### [Written request]
Do not repeat pictures. Repeat exactly the lines of the listing below from its first line through the line with "scene.camera = cam".

:: Data shown

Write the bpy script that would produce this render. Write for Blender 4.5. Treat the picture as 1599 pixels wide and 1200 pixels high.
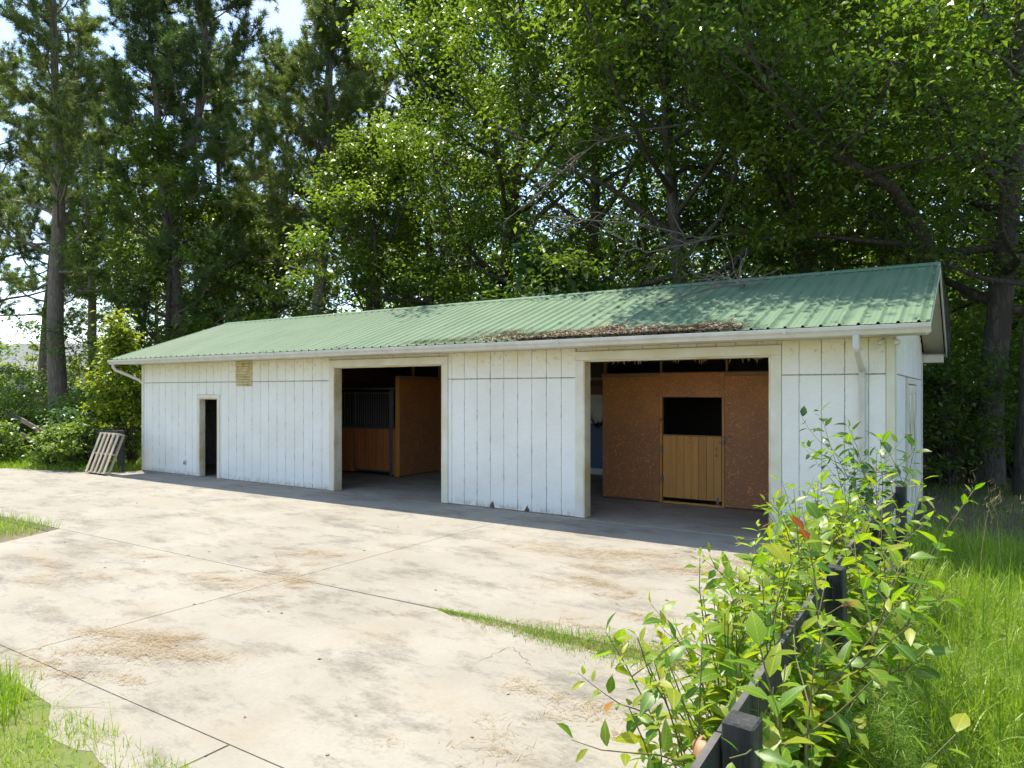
import bpy, bmesh, math
import numpy as np
from mathutils import Vector, Matrix

scene = bpy.context.scene
for o in list(bpy.data.objects):
    bpy.data.objects.remove(o)
COL = scene.collection

# ------------------------------------------------------------------ camera
CAM = Vector((0.91, -10.99, 2.19))
YAW = math.radians(33.0)
cd = bpy.data.cameras.new('camera')
cam = bpy.data.objects.new('camera', cd)
COL.objects.link(cam)
cam.location = CAM
cam.rotation_euler = (math.radians(90), 0, YAW)
cd.sensor_width = 36
cd.lens = 24.95
cd.shift_y = 0.0078
cd.clip_end = 600
cd.clip_start = 0.05
scene.camera = cam

# ------------------------------------------------------------------ sky, sun, exposure
TO_SUN = Vector((-1.17, 0.52, 3.09)).normalized()
SUN_EL = math.asin(TO_SUN.z)
SUN_AZ = math.atan2(TO_SUN.x, TO_SUN.y)
w = bpy.data.worlds.new('World')
scene.world = w
w.use_nodes = True
nt = w.node_tree
nt.nodes.clear()
wo = nt.nodes.new('ShaderNodeOutputWorld')
bg = nt.nodes.new('ShaderNodeBackground')
sky = nt.nodes.new('ShaderNodeTexSky')
sky.sky_type = 'NISHITA'
sky.sun_disc = False
sky.sun_elevation = SUN_EL
sky.sun_rotation = SUN_AZ
sky.air_density = 1.0
sky.dust_density = 0.7
tc = nt.nodes.new('ShaderNodeTexCoord')
mp = nt.nodes.new('ShaderNodeMapping')
mp.inputs['Scale'].default_value = (1, 1, 2.2)
cn = nt.nodes.new('ShaderNodeTexNoise')
cn.inputs['Scale'].default_value = 2.6
cn.inputs['Detail'].default_value = 8
cn.inputs['Roughness'].default_value = 0.58
cr = nt.nodes.new('ShaderNodeValToRGB')
cr.color_ramp.elements[0].position = 0.53
cr.color_ramp.elements[1].position = 0.70
mx = nt.nodes.new('ShaderNodeMixRGB')
mx.inputs[2].default_value = (2.7, 2.85, 3.1, 1)
nt.links.new(tc.outputs['Generated'], mp.inputs['Vector'])
nt.links.new(mp.outputs['Vector'], cn.inputs['Vector'])
nt.links.new(cn.outputs['Fac'], cr.inputs['Fac'])
nt.links.new(cr.outputs['Color'], mx.inputs[0])
nt.links.new(sky.outputs['Color'], mx.inputs[1])
nt.links.new(mx.outputs['Color'], bg.inputs['Color'])
bg.inputs['Strength'].default_value = 0.15
nt.links.new(bg.outputs['Background'], wo.inputs['Surface'])

sd = bpy.data.lights.new('sun', 'SUN')
sd.energy = 3.5
sd.angle = math.radians(0.53)
sd.color = (1.0, 0.93, 0.80)
sun = bpy.data.objects.new('sun', sd)
COL.objects.link(sun)
sun.rotation_euler = TO_SUN.to_track_quat('Z', 'Y').to_euler()
sun.location = (-20, 8, 50)

vs = scene.view_settings
vs.view_transform = 'Standard'
vs.look = 'None'
vs.gamma = 1
vs.use_curve_mapping = False
vs.exposure = 1.25
scene.cycles.use_adaptive_sampling = True
scene.cycles.adaptive_threshold = 0.025
scene.cycles.max_bounces = 6
scene.cycles.diffuse_bounces = 3
scene.cycles.glossy_bounces = 2
scene.cycles.transmission_bounces = 3

# ------------------------------------------------------------------ helpers
FWD = Vector((-math.sin(YAW), math.cos(YAW), 0))
RGT = Vector((math.cos(YAW), math.sin(YAW), 0))
F = 1108.0
HY = 612.5


def at(px, py, d):
    """a place in the world, d metres in front of the camera"""
    return CAM + FWD * d + RGT * ((px - 800) / F * d) + Vector((0, 0, (HY - py) / F * d))


def gnd(px, py, z=0.0):
    d = (CAM.z - z) * F / (py - HY)
    return at(px, py, d)


def base(px, d, z=0.0):
    p = at(px, HY, d)
    p.z = z
    return p


def tag(o, label=None, cat=None, group=None, kind=None):
    if label:
        o['label'] = label
    if cat:
        o['category'] = cat
    if group:
        o['group'] = group
    if kind:
        o['kind'] = kind
    return o


def world(o):
    m = o.matrix_basis.copy()
    if o.parent:
        m = world(o.parent) @ o.matrix_parent_inverse @ m
    return m


def adopt(o, parent):
    if parent is not None:
        o.parent = parent
        o.matrix_parent_inverse = world(parent).inverted()
    return o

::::

### [Output of the task]
Write the bpy script that would produce this render. Write for Blender 4.5. Treat the picture as 1599 pixels wide and 1200 pixels high.
import bpy, bmesh, math
import numpy as np
from mathutils import Vector, Matrix

scene = bpy.context.scene
for o in list(bpy.data.objects):
    bpy.data.objects.remove(o)
COL = scene.collection

# ------------------------------------------------------------------ camera
CAM = Vector((0.91, -10.99, 2.19))
YAW = math.radians(33.0)
cd = bpy.data.cameras.new('camera')
cam = bpy.data.objects.new('camera', cd)
COL.objects.link(cam)
cam.location = CAM
cam.rotation_euler = (math.radians(90), 0, YAW)
cd.sensor_width = 36
cd.lens = 24.95
cd.shift_y = 0.0078
cd.clip_end = 600
cd.clip_start = 0.05
scene.camera = cam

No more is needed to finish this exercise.